In ordering these priorities, the US and its allies are behaving similarly to the British, French, Belgian and Portuguese empires that carved up Africa in the late 19th century.
They bled Africa dry, making European elites extremely wealthy and holding back colonised Africa’s economic and social development.
Germany, which had been late in uniting as a state and competing with other European imperial projects, was determined to break into the African closed shop operated by its neighbours.
Berlin had only South-West Africa (now Namibia) and Tanganyika (now Tanzania) and it sought more colonial plunder to finance further economic development and markets in which to sell its goods, while Britain and company wanted to hold what they had.

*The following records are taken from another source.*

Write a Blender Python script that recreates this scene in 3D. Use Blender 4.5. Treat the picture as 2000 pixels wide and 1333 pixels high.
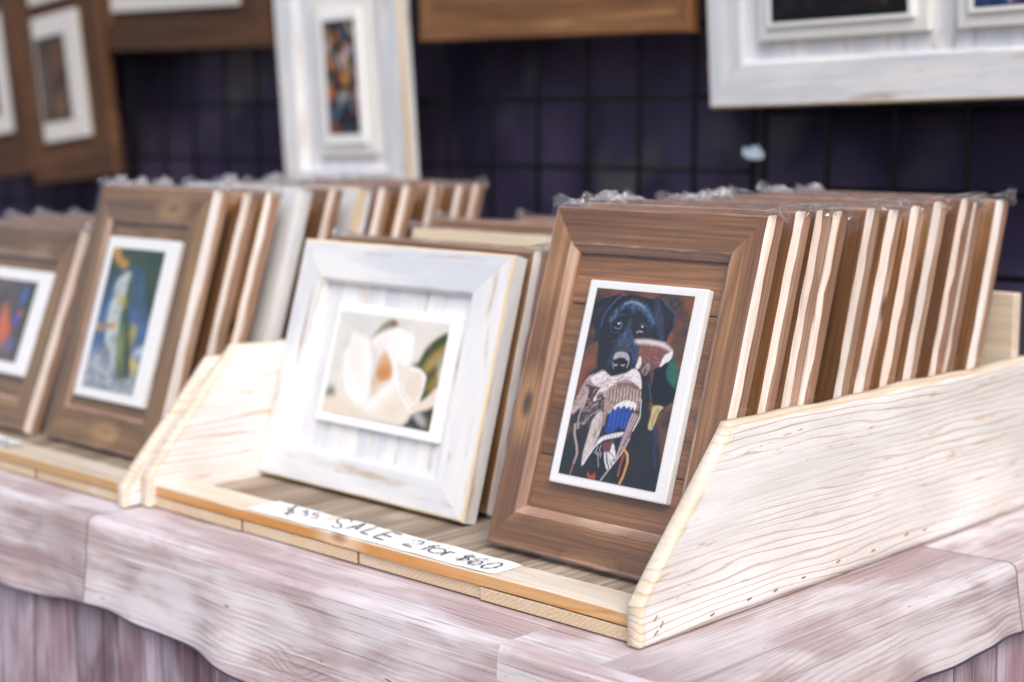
import bpy, bmesh, math, random
import numpy as np
from mathutils import Matrix, Vector

for o in list(bpy.data.objects): bpy.data.objects.remove(o)
SC = bpy.context.scene
COL = SC.collection
R = math.radians

# ------------------------------------------------------------------ camera
cam_d = bpy.data.cameras.new('camera'); cam = bpy.data.objects.new('camera', cam_d); COL.objects.link(cam)
cam_d.sensor_width = 36; cam_d.sensor_fit = 'HORIZONTAL'; cam_d.lens = 55.96
cam_d.clip_start = 0.02; cam_d.clip_end = 500
RT = ((0.7227, 0.6912, 0.0), (0.0918, -0.0960, -0.9911), (-0.6850, 0.7163, -0.1328))
m = Matrix((RT[0], [-v for v in RT[1]], [-v for v in RT[2]])).transposed().to_4x4()
m.translation = (0.8793, -1.0962, 0.4706)
cam.matrix_world = m
cam_d.dof.use_dof = True; cam_d.dof.focus_distance = 1.56; cam_d.dof.aperture_fstop = 2.6
cam_d.dof.aperture_blades = 9
SC.camera = cam
# ------------------------------------------------------------------ light
world = bpy.data.worlds.new('World'); SC.world = world; world.use_nodes = True
wt = world.node_tree; wt.nodes.clear()
sky = wt.nodes.new('ShaderNodeTexSky'); sky.sky_type = 'NISHITA'; sky.sun_disc = False
SUN_EL, SUN_AZ = R(47), R(124)          # azimuth measured from +Y clockwise: front right of the stall
sky.sun_elevation = SUN_EL; sky.sun_rotation = SUN_AZ
sky.dust_density = 4.0; sky.air_density = 1.0; sky.ozone_density = 1.0
bg = wt.nodes.new('ShaderNodeBackground'); bg.inputs['Strength'].default_value = 0.15
wo = wt.nodes.new('ShaderNodeOutputWorld')
wt.links.new(sky.outputs[0], bg.inputs[0]); wt.links.new(bg.outputs[0], wo.inputs[0])
sun_d = bpy.data.lights.new('sun', 'SUN'); sun = bpy.data.objects.new('sun', sun_d); COL.objects.link(sun)
sun_d.energy = 1.25; sun_d.angle = R(40); sun_d.color = (1.0, 0.992, 0.98)
sd = Vector((math.sin(SUN_AZ)*math.cos(SUN_EL), math.cos(SUN_AZ)*math.cos(SUN_EL), math.sin(SUN_EL)))
sun.rotation_euler = sd.to_track_quat('Z', 'Y').to_euler(); sun.location = sd*20
SC.view_settings.view_transform = 'Standard'; SC.view_settings.look = 'None'
SC.view_settings.gamma = 1; SC.view_settings.exposure = 0.30
SC.view_settings.use_curve_mapping = False
SC.render.engine = 'CYCLES'
SC.cycles.use_denoising = True; SC.cycles.denoiser = 'OPENIMAGEDENOISE'; SC.cycles.denoising_input_passes = 'RGB_ALBEDO_NORMAL'; SC.cycles.denoising_prefilter = 'ACCURATE'
SC.cycles.max_bounces = 10; SC.cycles.transparent_max_bounces = 40
SC.cycles.caustics_reflective = False; SC.cycles.caustics_refractive = False

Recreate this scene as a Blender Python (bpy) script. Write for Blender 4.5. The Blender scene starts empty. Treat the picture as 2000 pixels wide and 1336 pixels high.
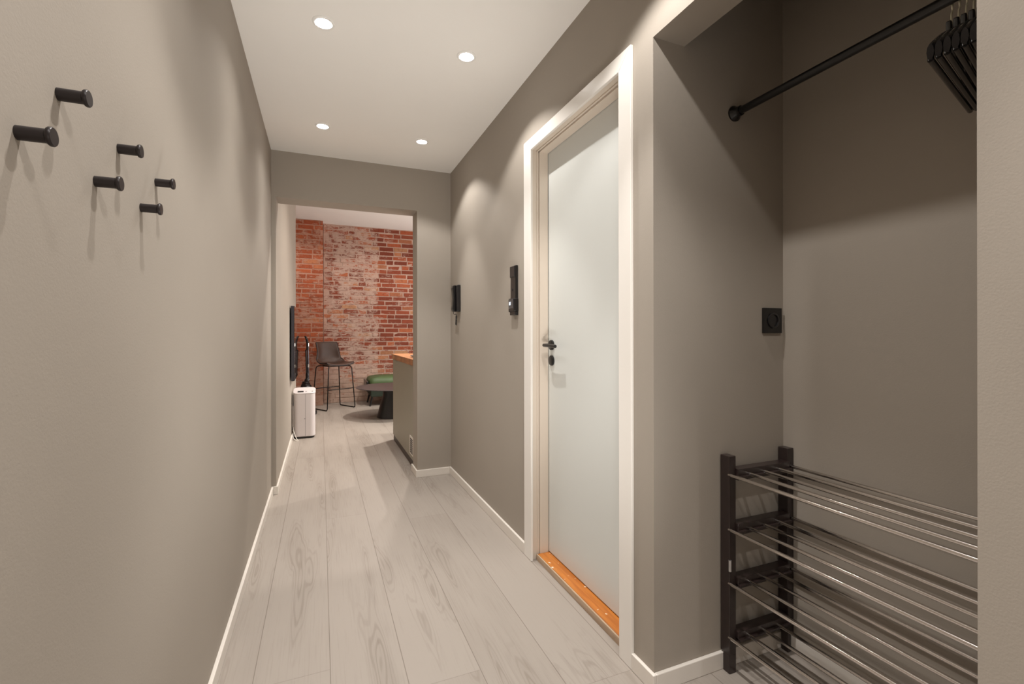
import bpy, bmesh, math, random
from mathutils import Vector, Matrix
random.seed(7)
S = bpy.context.scene
COL = S.collection
PI = math.pi

# ------------------------------------------------------------------ camera, world, exposure, lamps
cam_d = bpy.data.cameras.new('camera')
cam = bpy.data.objects.new('camera', cam_d); COL.objects.link(cam)
cam_d.sensor_width = 36.0
cam_d.lens = 906.62 / 2000 * 36.0
cam_d.shift_y = -(668 - 652.25) / 2000
cam_d.clip_start = 0.02
cam.location = (0, 0, 1.15)
cam.rotation_euler = (math.radians(90), 0.0, -math.atan(373.19 / 906.62))
cam.rotation_euler = (Matrix.Rotation(-math.atan(373.19 / 906.62), 3, 'Z') @ Matrix.Rotation(math.radians(90), 3, 'X')
                      @ Matrix.Rotation(-0.0016, 3, 'Z')).to_euler()
S.camera = cam
w = bpy.data.worlds.new('world'); S.world = w; w.use_nodes = True
w.node_tree.nodes['Background'].inputs[0].default_value = (0.9, 0.92, 1, 1)
w.node_tree.nodes['Background'].inputs[1].default_value = 0.0
S.view_settings.view_transform = 'Standard'
S.view_settings.look = 'None'
S.view_settings.exposure = -0.07
S.view_settings.gamma = 1.0
S.view_settings.use_curve_mapping = False

WARM = (1.0, 0.968, 0.935)
HALL_WIDE, HALL_NARROW, BACK_FILL, UP_FILL = 31.0, 18.0, 7.0, 145.0
LIV_WIDE, LIV_FILL = 90.0, 110.0

def spot(loc, power, deg, blend, radius=0.015, col=WARM):
    d = bpy.data.lights.new('downlight_or_fill_beam', 'SPOT')
    d.energy = power; d.spot_size = math.radians(deg); d.spot_blend = blend
    d.shadow_soft_size = radius; d.color = col
    o = bpy.data.objects.new('downlight_or_fill_beam', d); COL.objects.link(o); o.location = loc
    return o
def area(loc, power, size, rot=(0, 0, 0), col=WARM, sy=None):
    d = bpy.data.lights.new('fill_light', 'AREA'); d.energy = power
    d.shape = 'RECTANGLE'; d.size = size; d.size_y = sy or size; d.color = col
    o = bpy.data.objects.new('fill_light', d); COL.objects.link(o); o.location = loc; o.rotation_euler = rot
    return o

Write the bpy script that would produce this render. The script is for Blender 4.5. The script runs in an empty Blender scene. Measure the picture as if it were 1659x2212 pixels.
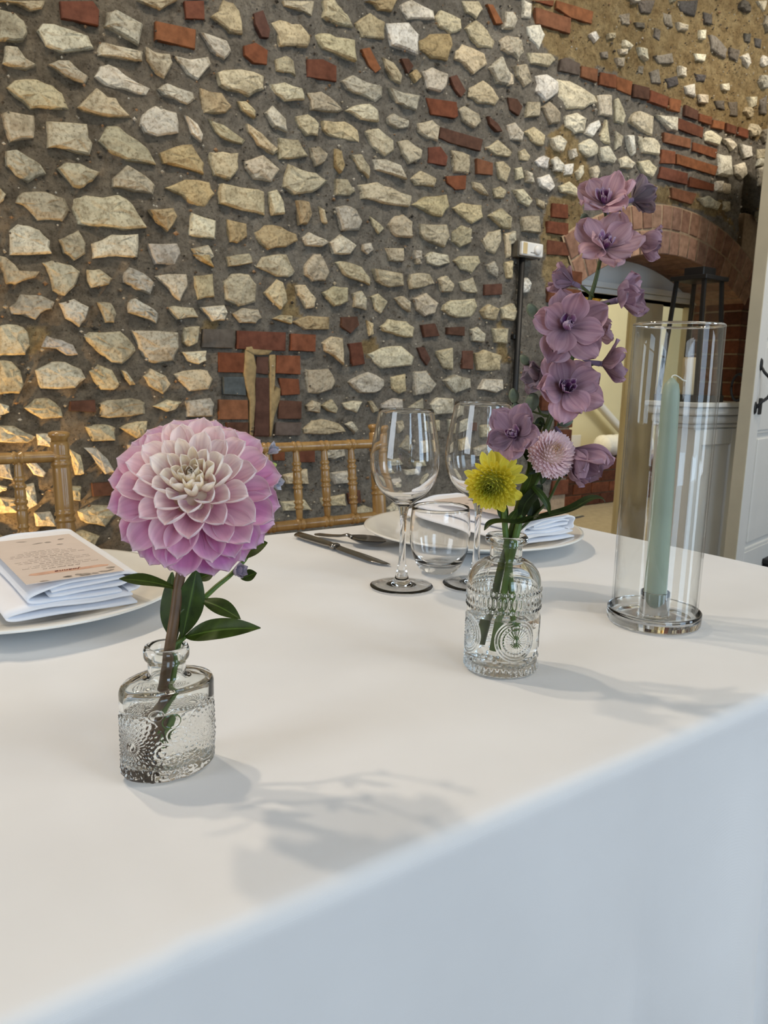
import bpy, bmesh, math, random
import numpy as np
from mathutils import Vector, Matrix

# ------------------------------------------------------------------ camera, world, lights, exposure
W, H = 1659, 2212
FPX = 1684.2
YAW, PITCH, ROLL = math.radians(53.614), math.radians(10.084), math.radians(1.408)
CAM = Vector((0, 0, 1.0))
FW = Vector((math.cos(PITCH)*math.cos(YAW), math.cos(PITCH)*math.sin(YAW), -math.sin(PITCH)))
_r0 = Vector((math.sin(YAW), -math.cos(YAW), 0)); _u0 = _r0.cross(FW)
RT = math.cos(ROLL)*_r0 + math.sin(ROLL)*_u0
UP = -math.sin(ROLL)*_r0 + math.cos(ROLL)*_u0
scene = bpy.context.scene
col = scene.collection
cd = bpy.data.cameras.new('camera'); cam = bpy.data.objects.new('camera', cd); col.objects.link(cam)
cd.sensor_fit = 'VERTICAL'; cd.sensor_height = 36.0; cd.sensor_width = 27.0
cd.lens = 36.0*FPX/H; cd.clip_start = 0.01; cd.clip_end = 60
cd.dof.use_dof = True; cd.dof.focus_distance = 0.62; cd.dof.aperture_fstop = 26
cam.matrix_world = Matrix((( RT.x, UP.x, -FW.x, CAM.x), (RT.y, UP.y, -FW.y, CAM.y), (RT.z, UP.z, -FW.z, CAM.z), (0, 0, 0, 1)))
scene.camera = cam

world = bpy.data.worlds.new('daylight'); scene.world = world; world.use_nodes = True
wbg = world.node_tree.nodes['Background']
wbg.inputs[0].default_value = (0.62, 0.78, 1.0, 1); wbg.inputs[1].default_value = 1.0

def lamp(name, kind, loc, energy, color, target=None, size=0.1, size_y=None, spot=None, blend=0.5):
    d = bpy.data.lights.new(name, kind); d.energy = energy; d.color = color
    if kind == 'AREA':
        d.shape = 'RECTANGLE'; d.size = size; d.size_y = size_y or size
    else:
        d.shadow_soft_size = size
    if kind == 'SPOT':
        d.spot_size = math.radians(spot); d.spot_blend = blend
    o = bpy.data.objects.new(name, d); col.objects.link(o); o.location = loc
    if target is not None:
        o.rotation_euler = (Vector(target) - Vector(loc)).to_track_quat('-Z', 'Y').to_euler()
    return o

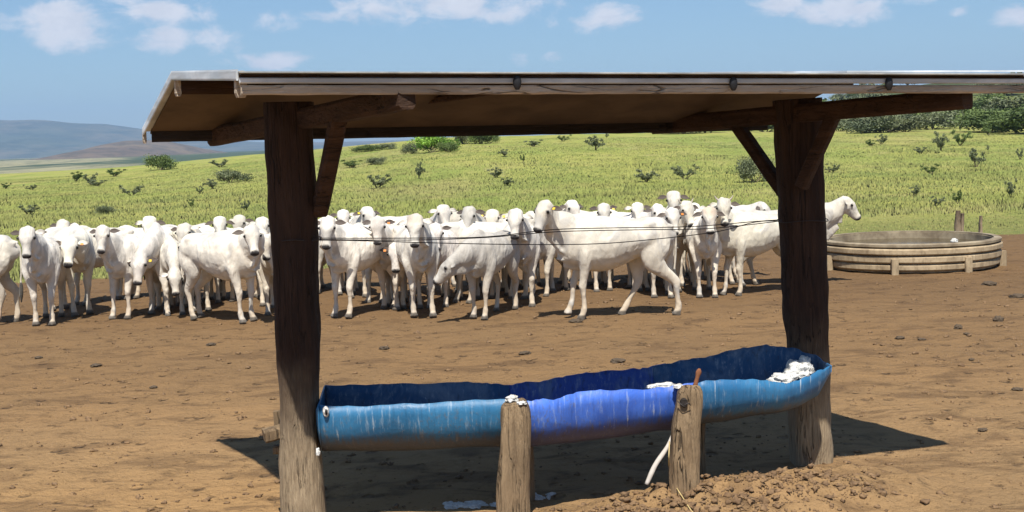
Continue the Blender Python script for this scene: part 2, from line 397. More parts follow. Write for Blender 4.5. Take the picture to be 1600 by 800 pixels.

That was the sordid reality that made the first world war inevitable — colonial rich pickings and markets.
Yet David Cameron would have us believe that there were “important principles at stake — that there shouldn’t be the domination of Europe by one power, that small countries had a right to their independence and existence — and these are problems that still confront us today.”
This presumably explains why Britain’s ruling class was so insistent on one small country, Ireland, having its right to independence respected — or perhaps not.
If Cameron really believed this fairy story about why the first world war took place, his parents would be entitled to complain that his expensive private education was money wasted.
But he doesn’t. The Prime Minister and the ruling class that he represents understand the role of military power in securing capitalist wealth.
Working people were hoodwinked 100 years ago, volunteering to slaughter and be slaughtered by workers fighting for rival imperial powers.
That lesson has to be learned so that no worker falls for “help for heroes” rhetoric that translates into pro-war propaganda.